Nature in unexpected places 

We were on the road for several hours today, heading north for a holiday! Along the sides of the motorway, on the verges, splashes of wild flowers brightened the journey, nature flourishing where humans fear to tread. 

We stopped at Hardwick Park, a National Trust property with an old and new hall, both pretty old! The Old Hall is a grand ruin, a statuesque skeleton looking over the valley. Here, despite the tramp of visitors’ feet, nature is gaining a toehold. On ledges and tops of walls, plants are growing. If left alone they would soon cover the ruin, their tendrils reaching out over the stones to make it their own. 

Overhead swallows swooped and dived. Standing in the shell of the old kitchens we were surprised to watch one of the birds dive down then disappear up the huge chimney. I stepped inside, peering up into the gloom, eyes adjusting to the dark, a cup shaped next against the stones came into view, swallow perched atop, tail ribbons trailing out. The picture is rather grainy, but I hope you can make out the bird. 

In an adjoining room, up the next chimney more swallows nested, an avian back to back in a grand ruin. I watched a swallow fly up, beaks appearing over the lip of the cup, young swallows demanding to be fed, a faecal sack being carried away. 

How wonderful to see these hardworking little birds making their home here. 

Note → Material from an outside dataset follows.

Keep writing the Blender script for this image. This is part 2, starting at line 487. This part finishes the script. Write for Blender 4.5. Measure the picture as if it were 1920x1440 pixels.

The views from atop the ruins were far reaching and beautiful, 

In the formal gardens, much of the planting was perfect for pollinators, buzzing with bees and hoverflies. The bright colours were beautifully arranged, giving lots of ideas for small changes to make in our own garden. In among the blooms a vole darted, hesitant, nose twitching before making for cover, delightful to see. Even in the formal gardens, nature finding a place. 

We walked through the park, enjoying the views, back down to the ponds, where we’d parked. Through the cool woods we came upon a badger sett, an unexpected pleasure to see an active sett and know that badgers make the park their own. 

The unexpected scent of wild garlic, only seed heads left, hung in the air and we were delighted by the beautiful longhorn cattle as we walked across the meadows. An unexpectedly wild day in a beautiful place.